The map includes an elegant cartouche and an multiple coats of arms of the various regions. Extends east to the region drained by the Drino River.
The map includes a number of references to successful military battles fought by the Venetian Republic against the Ottoman Turks in the region. The map was produced during the Venetian-Turkish war for Morea (1683-1699). The map includes short descriptions of regions with statistics for the number of orthodox, catholic and Muslim homes in the region.
Within the Venetian owned territory administrative organization boundaries are indicated. The relief is only sporadically denoted by lines of shaded hills unable to feature real characteristics of the geographic area.
A baroque cartouche in the lower left corner of the map contains the title.

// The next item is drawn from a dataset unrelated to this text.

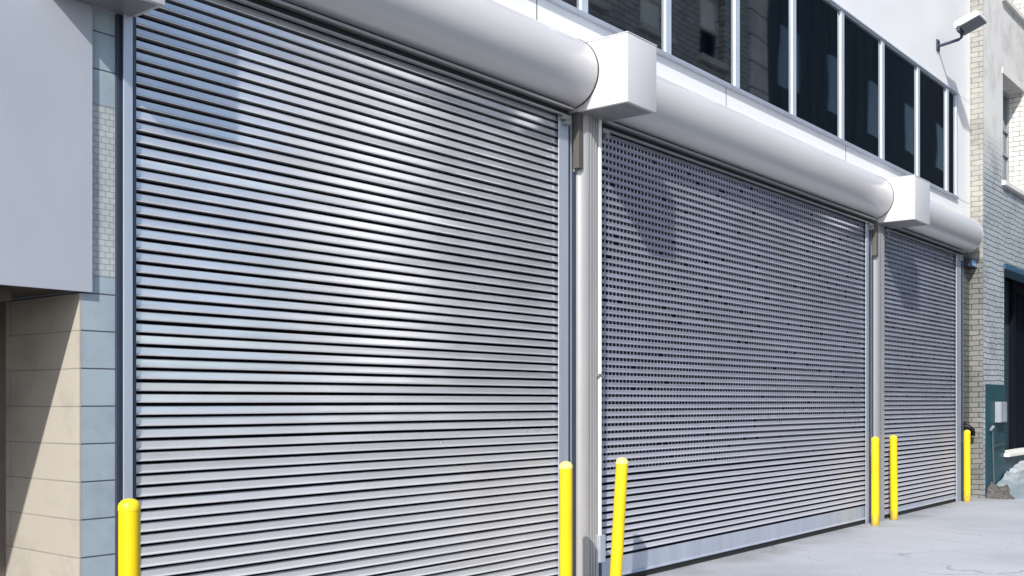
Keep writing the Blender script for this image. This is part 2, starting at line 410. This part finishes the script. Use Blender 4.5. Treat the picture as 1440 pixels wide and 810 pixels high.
b = MB(); b.box(2.95, 16.75, -.03, .02, 6.134, 6.152, .003); obj('window_head', b, M['frame'], bld)

# ------------------------------------------------------------------ rolling shutters
HOODP = [(.07, 4.34), (0, 4.338), (-.07, 4.325), (-.132, 4.295), (-.192, 4.25), (-.24, 4.19), (-.272, 4.12), (-.284, 4.05), (-.275, 3.975), (-.245, 3.905), (-.2, 3.85), (-.14, 3.81), (-.075, 3.787), (-.068, 3.81), (.07, 3.83)]
def smooth_prof(p, n=3):
    out = [p[0], p[1]]
    q = p[1:13]
    for i in range(len(q) - 1):
        p0 = q[max(i - 1, 0)]; p1 = q[i]; p2 = q[i + 1]; p3 = q[min(i + 2, len(q) - 1)]
        for k in range(1, n + 1):
            t = k / n
            out.append(tuple(.5 * (2 * p1[a] + (p2[a] - p0[a]) * t + (2 * p0[a] - 5 * p1[a] + 4 * p2[a] - p3[a]) * t * t + (3 * p1[a] - p0[a] - 3 * p2[a] + p3[a]) * t ** 3) for a in (0, 1)))
    return out + p[13:]
HOOD = smooth_prof(HOODP)
PITCH = .06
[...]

Vincenzo Maria Coronelli (1650-1718) was one of the most influential Italian mapmakers and was known especially for his globes and atlases. The son of a tailor, Vincenzo was apprenticed to a xylographer (a wood block engraver) at a young age. At fifteen he became a novice in a Franciscan monastery. At sixteen he published his first book, the first of 140 publications he would write in his lifetime. The order recognized his intellectual ability and saw him educated in Venice and Rome. He earned a doctorate in theology, but also studied astronomy. By the late 1670s, he was working on geography and was commissioned to create a set of globes for the Duke of Parma. These globes were five feet in diameter. The Parma globes led to Coronelli being named theologian to the Duke and receiving a bigger commission, this one from Louis XIV of France. Coronelli moved to Paris for two years to construct the King’s huge globes, which are 12.5 feet in diameter and weigh 2 tons.
The globes for the French King led to a craze for Coronelli’s work and he traveled Europe making globes for the ultra-elite. By 1705, he had returned to Venice. There, he founded the first geographical society, the Accademia Cosmografica degli Argonauti and was named Cosmographer of the Republic of Venice. He died in 1718.